The Thugs had a strong corporate identity. They even spoke a secret language of their own. There is some argument concerning whether they were primarily an occupational guild or a religious cult. They were both. The desire for material gain was always a guiding motive. The sense of fraternity among Thugs and the sheer excitement of deception and murder greatly added to the appeal of Thuggee.

However, religious beliefs also played a vital role. They gave a higher meaning to the business of murder. They enabled the Thug to feel that his deeds were morally justified and that he himself was a morally good person. These are things that we all need to feel, and it is the function of religion and philosophy to satisfy that need. The need for moral justification would have been especially pressing during the period of initiation, when the novice was not yet free of the influence of ideas from outside the Thug community, including ideas that stigmatized murder, robbery, and/or deception as immoral.

What most astonished the British interlocutors of captured Thugs was their moral self-assurance, their lack of any sign of guilt or remorse. Some did express regret at not having been ‘good Thugs’ in the sense of consistently complying with the rules of Thuggee. In particular, they had not always paid proper attention to the omens by which Kali makes her will known. Thus one confessed to continuing an expedition even after Kali sent a hare across his path (a bad omen). Or they had not always abstained from killing people in forbidden categories, such as the blind, lame, and otherwise disabled. These persons should be spared – not for humanitarian reasons, mind you, but because to offer the goddess an imperfect sacrifice is to insult her.

In the same way, for Orthodox Jews a ‘good Jew’ is one who observes the Sabbath, the dietary laws, and all the other 613 commandments (mitzvot). A ‘good Moslem’ is one who prays five times a day in the prescribed manner, observes the dietary laws, fasts from dawn to dusk during Ramadan, does nor drink alcohol, beats his wife if she disobeys him, and so on. In each and every case what matters is obedience to the deity. There is no need for the devotee to make his own moral appraisal of the deity’s commands; indeed, it is impious for him to do so.

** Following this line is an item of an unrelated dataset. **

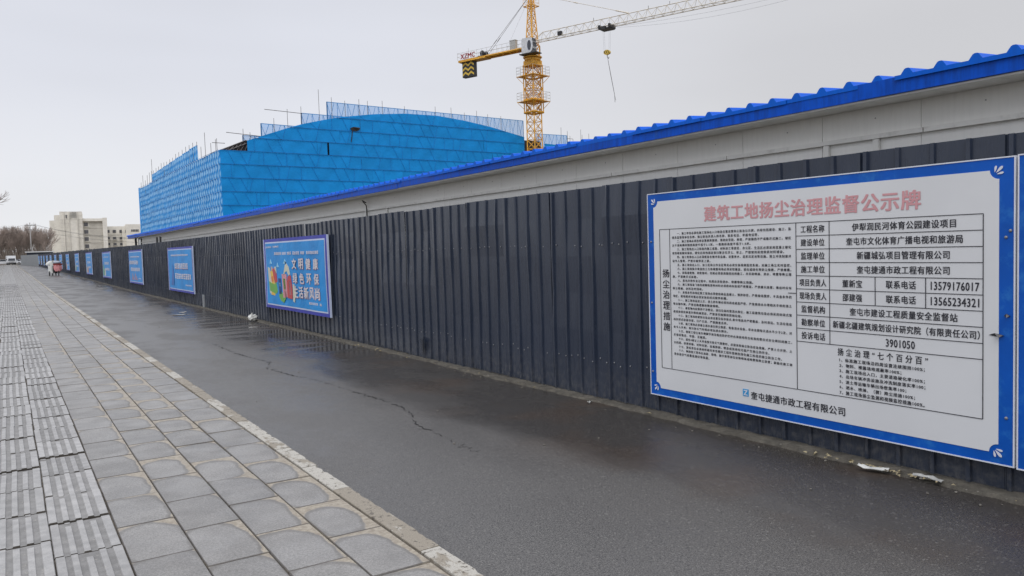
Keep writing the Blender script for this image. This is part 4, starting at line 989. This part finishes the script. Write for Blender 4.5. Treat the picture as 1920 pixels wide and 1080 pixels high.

At the level of the individual believer obedience to the deity carries the promise of paradise. At the level of the religious community it propitiates the deity, averting the sudden fits of anger and retribution to which deities are prone. A reading of the Old Testament will bear out that this is so, at least insofar as the Hebrew God is concerned. But the same is true of Kali, who – so one Thug philosopher reasoned – would destroy many more people herself if the Thugs did not offer sacrifices to her. From this it follows, as clearly as night follows day, that the practice of Thuggee actually saved human life – a conclusion confirmed statistically by the series of famines that afflicted various parts of India in the 1860s and 1870s as an unintended result of the suppression of Thuggee.

So Thuggee was not all that different from other religions that still hold sway over multitudes of human minds. You may say that Kali is a nasty goddess for demanding that her devotees do such nasty things for her. You may say that the solution is to worship a nicer deity. But is Kali really any nastier than her main competitors in the deity market? Is she any nastier than the Hebrew God who commanded the ancient Israelites to invade the land across the Jordan and murder its peaceful inhabitants who had done them no harm? Is she any nastier than the Christian and Moslem God who terrorizes his helpless creatures (whom no one asked him to create in the first place) with the prospect of everlasting hellfire?

Or perhaps we should have done with deities of all descriptions and assume our full responsibility as humans for ourselves and for our planet.

Notes

  1. The term for a devotee of the cult, Thug, gave rise to the contemporary word thug, but in the process the pronunciation was distorted. According to the correct original pronunciation the h merely indicates that the t is aspirated.  

 2. Kali has several other names. Apparently the Thugs were in the habit of calling her Bhowani. I refer to her as Kali because that is what she is usually called in Western literature. 

 3. I rely on two secondary sources: Thug: Or A Million Murders by Colonel James L. Sleeman, grandson of Major-General Sir William Sleeman, who played the key role in exposing and suppressing Thuggee (Blackmask Online, 2001; http://www.blackmask.com); and Philip Meadows Taylor’s realistic novel Confessions of a Thug, first published in 1839 and available at http://www.gutenberg.org/ebooks/44881.  

 4. Kim A. Wagner (Thuggee: Banditry and the British in Early Nineteenth-Century India, Palgrave Macmillan 2007) argues that British accounts of Thuggee are in considerable part a product of the ‘Orientalist’ colonial imagination. While this thesis has some plausibility I am not inclined to put much weight on it, if only because it does not seem to me that nineteenth-century British colonial officials and soldiers were very imaginative people. Moreover, even Wagner acknowledges that the cult must have existed – and, indeed, finds additional sources that point to its existence from the pre-colonial period.